The rate of expansion of the country’s cash supply picked up in September this year, but the rate remained in the single-digit territory even after the Bangko Sentral ng Pilipinas (BSP) implemented cuts in the reserve requirement ratio (RRR).
Data from the BSP showed that domestic liquidity—broadly measured as M3—grew by an annualized rate of 7.7 percent in September this year. This is faster than the 6.3 percent recorded in August.
As of September, the total cash supply of the Philippines reached P12 trillion.
A growing cash supply is often beneficial for an expanding economy such as the Philippines, as it provides fuel to the productive sectors of the country.
Slow M3 expansion could be detrimental, particularly if it is not enough to fuel economic activities. However, excessively high cash supply growth could stoke inflationary pressures and jack up prices.
The BSP said it will “continue to monitor domestic liquidity dynamics to ensure that overall monetary conditions remain in line with maintaining the BSP’s price and financial stability objectives.”
For September, demand for credit remained the principal driver of cash supply growth.
In a separate statement, the BSP said the outstanding loans of universal and commercial banks rose at a steady rate of 10.5 percent in September, similar to the rate recorded in August.
ING Bank Manila economist Nicholas Mapa said this development indicates the reluctance of corporates to take on hefty loans as they wait for rates to “hit rock bottom.”
Loans for production activities—which comprised 87.4 percent of banks’ aggregate loan portfolio, net of RRPs—expanded at a steady rate of 9 percent in September, unchanged from the data in August.
The sustained increase in production loans was driven primarily by lending to the following sectors: real-estate activities (18.3 percent); financial and insurance activities (17.6 percent); construction (36.2 percent); electricity, gas, steam and air-conditioning supply (9.2 percent); and wholesale and retail trade, repair of motor vehicles and motorcycle (4.8 percent).

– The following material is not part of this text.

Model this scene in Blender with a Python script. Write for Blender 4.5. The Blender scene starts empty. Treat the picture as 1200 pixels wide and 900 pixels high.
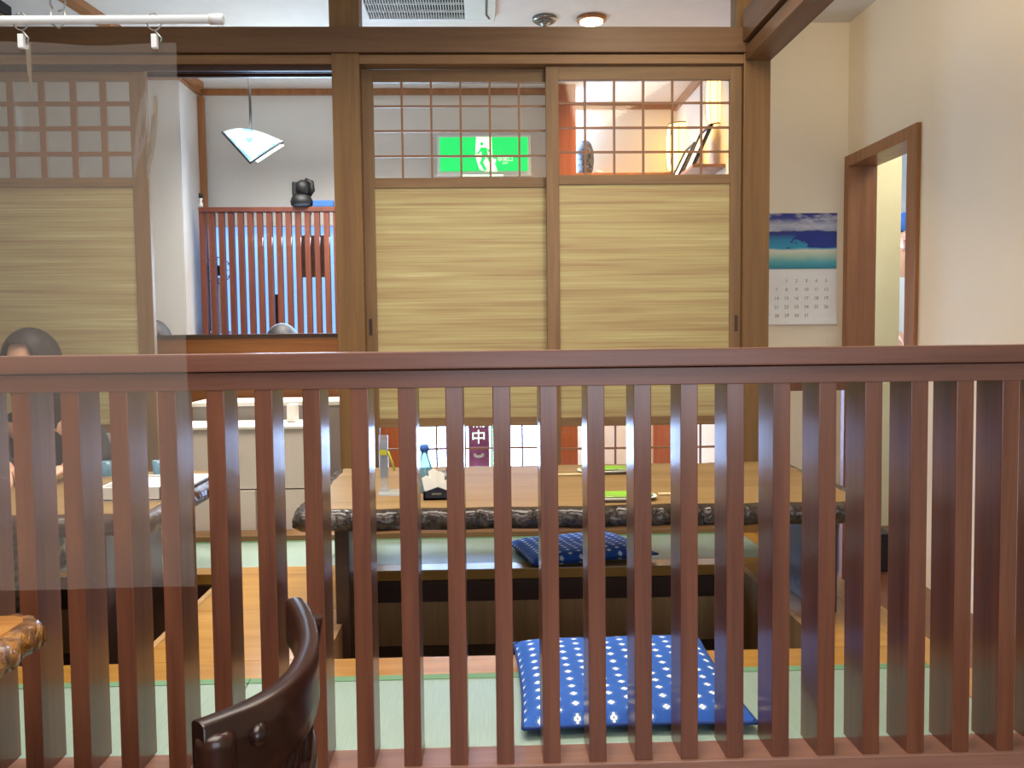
import bpy, bmesh, math, random
from mathutils import Vector, Matrix, noise
random.seed(4)
C = bpy.context.scene.collection
R = math.radians
SC = bpy.context.scene

# ---------------------------------------------------------------- camera
CAM = Vector((0.0, 0.0, 1.2))
YAW, PITCH, ROLL, FPX = R(-1.83), R(3.60), R(-0.62), 1000.0
ROT = Matrix.Rotation(YAW, 3, 'Z') @ Matrix.Rotation(R(90) - PITCH, 3, 'X') @ Matrix.Rotation(ROLL, 3, 'Z')
cd = bpy.data.cameras.new('camera'); cam = bpy.data.objects.new('camera', cd); C.objects.link(cam)
cam.matrix_world = Matrix.Translation(CAM) @ ROT.to_4x4()
cd.sensor_width = 36.0; cd.lens = FPX / 1200.0 * 36.0; cd.clip_start = 0.05
SC.camera = cam

def ray(px, py):
    return ROT @ Vector(((px - 600.0) / FPX, -(py - 450.0) / FPX, -1.0))
def at(px, py, Y):
    d = ray(px, py); return CAM + d * ((Y - CAM.y) / d.y)
def atz(px, py, z):
    d = ray(px, py); return CAM + d * ((z - CAM.z) / d.z)
def X(px, py, Y): return at(px, py, Y).x
def Z(px, py, Y): return at(px, py, Y).z

# ---------------------------------------------------------------- world, light, exposure
w = bpy.data.worlds.new('world'); SC.world = w; w.use_nodes = True
w.node_tree.nodes['Background'].inputs[0].default_value = (0.42, 0.60, 1.0, 1)
w.node_tree.nodes['Background'].inputs[1].default_value = 22.0
SC.view_settings.view_transform = 'Standard'; SC.view_settings.look = 'None'
SC.view_settings.gamma = 1.0; SC.view_settings.use_curve_mapping = False
SC.view_settings.exposure = -0.06

def area(name, loc, size, power, col, rot=(0, 0, 0), sy=None):
    l = bpy.data.lights.new(name, 'AREA'); l.energy = power; l.color = col; l.size = size
    if sy: l.shape = 'RECTANGLE'; l.size_y = sy
    o = bpy.data.objects.new(name, l); C.objects.link(o); o.location = loc; o.rotation_euler = rot
    return o
WARM = (1.0, 0.80, 0.58); NEUT = (1.0, 0.90, 0.78); COOL = (0.70, 0.84, 1.0)
SPR = R(115)
def down(*a, **k):
    o = area(*a, **k); o.data.spread = SPR; return o
down('light_dining', (-0.7, 0.4, 2.82), 2.2, 62, NEUT, sy=1.8)
down('light_tatami', (-0.5, 2.65, 2.82), 2.2, 44, NEUT, sy=1.0)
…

Bank lending to other sectors also increased during the month, except those in professional, scientific and technical activities (-35.7 percent) and other community, social and personal activities (-39.8 percent).
Loans for household consumption went up by 26.2 percent in September, from 25.4 percent in August, due to faster growth in motor vehicle, credit card, and salary-based general purpose consumption loans during the month.